Firinice at least got away before graduating to knives and guns. Fernando, another Mozambican child, was 12 when captured by Renamo men who killed his parents. The training he later described to a reporter is typical of that given by Mozambique's guerrillas to their estimated 10,000 child soldiers. Practice killings were carried out on chickens, then on pigs. 'They would scream, and there was lots of blood, but we killed them,' the boy is quoted as saying. 'Then they made us kill people. We had to kill them with guns and machetes and smaller knives. Over and over again we had to do this.'

Few guerrilla movements have coached their child fighters with such sustained brutality, but these rites have become depressingly familiar for children caught up in conflicts all over the world. Peru's Sendero Luminoso is known to train young boys with ritualistic killings involving penknives and thousands of small slashes to the bodies of victims. From Iran to Burma, the Philippines to Guatemala, children as young as eight are being turned into killers.

Willing or unwilling recruits, it seems they make excellent soldiers. Psychologists say they appear to lack the moral restraints of adults, particularly if taken young enough, and will commit atrocities older fighters shy away from. They take orders more readily and have less fear of death. And today's very light weapons are easy for children to handle.

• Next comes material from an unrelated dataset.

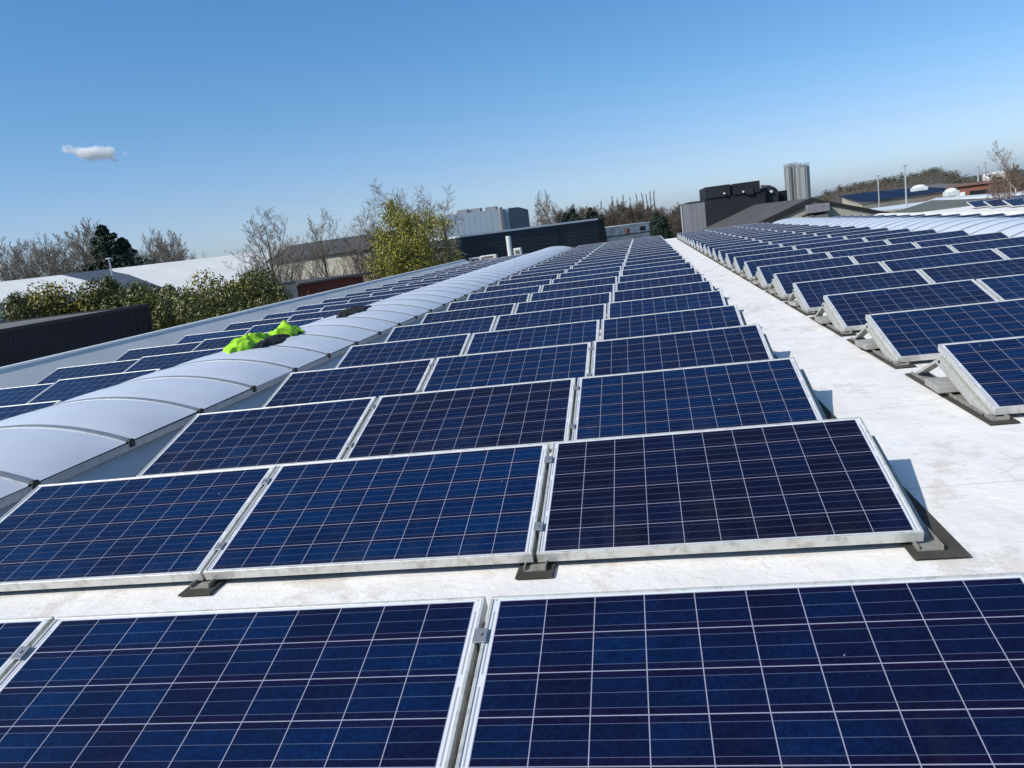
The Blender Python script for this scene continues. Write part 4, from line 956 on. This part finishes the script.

This month, as in every other recent August, the question of how to curb the use of children as soldiers is being discussed in Geneva by the UN Sub-commission on the Prevention of Discrimination and the Protection of Minorities. There is talk of legislation and international agreements.

But child soldiers are believed to be fighting in at least 20 conflicts around the world despite numerous existing agreements to prevent them doing so, including the new Convention on the Rights of the Child.

What can be done? In October there is to be a special conference on children in armed conflicts. All the evidence suggests that delegates will find no easy answers.